BPK juga menyatakan bahwa penggunaan mekanisme pembayaran back too back antara PT Telkom dan subsidiaries cenderung merugikan likuiditas subsidiaries; dan tidak melakukan penagihan atas layanan yang telah diberikan PT Telkom kepada PT BG sesuai perjanjian.

Atas permasalahan tersebut, BPK merekomendasikan kepada Direksi PT Telkom agar segera melakukan upaya-upaya yang optimal dalam berkoordinasi dan negosiasi dengan PT BG agar menyepakati solusi bersama untuk menghindari kerugian perusahaan yang lebih besar dengan mempertimbangkan hak dan kewajiban para pihak.

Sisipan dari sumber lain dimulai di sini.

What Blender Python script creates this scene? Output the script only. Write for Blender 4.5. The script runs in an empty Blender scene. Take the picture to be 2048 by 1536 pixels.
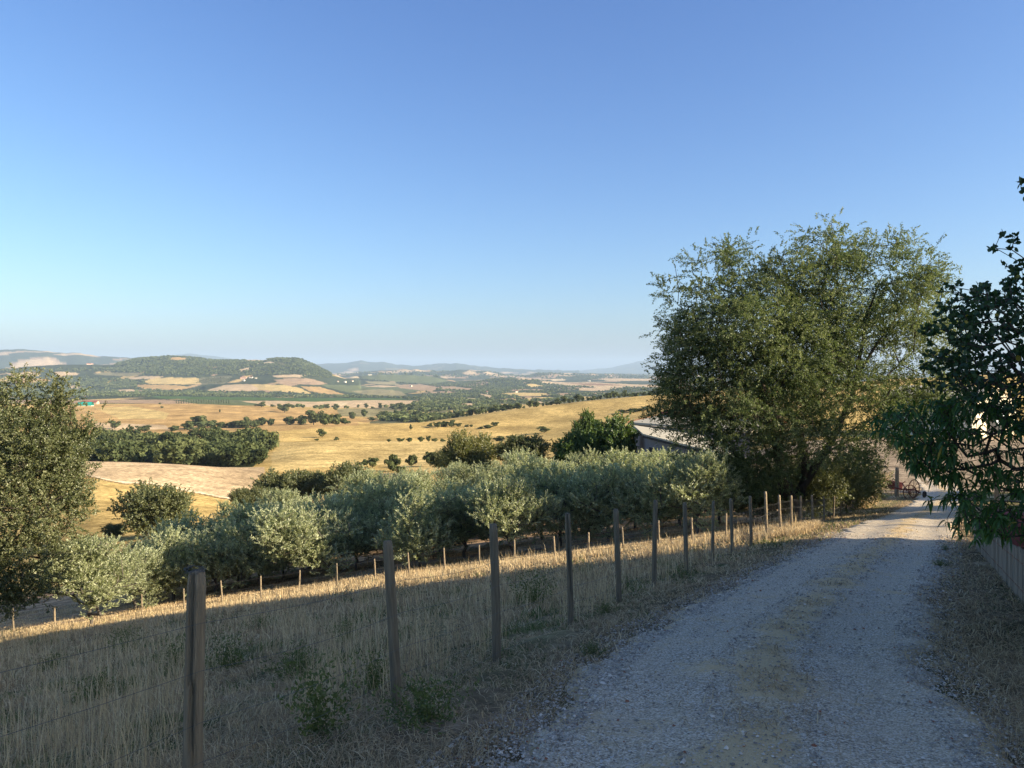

Direktur Utama (Dirut) PT Telkom, Ririek Adriansyah, pada 10 April 2023 silam menyatakan akan menindaklanjuti sesuai rekomendasi BPK RI dengan target waktu 30 September 2023. 

Namun saat dikonfirmasi Monitorindonesia.com pada Selasa (10/6/2025)  soal apakah rekomendasi tersebut telah selesai ditindaklanjuti, Ririek tidak menjawab.

Sementara Assistant Vice President External Communication PT Telkom Indonesia, Sabri Rasyid, menyatakan pihaknya akan selalu menindaklanjuti temuan dan rekomendasi BPK. "Yang pasti Telkom akan selalu menindaklajuti temuan dan rekomendasi BPK," kata Sabri kepada Monitorindonesia.com.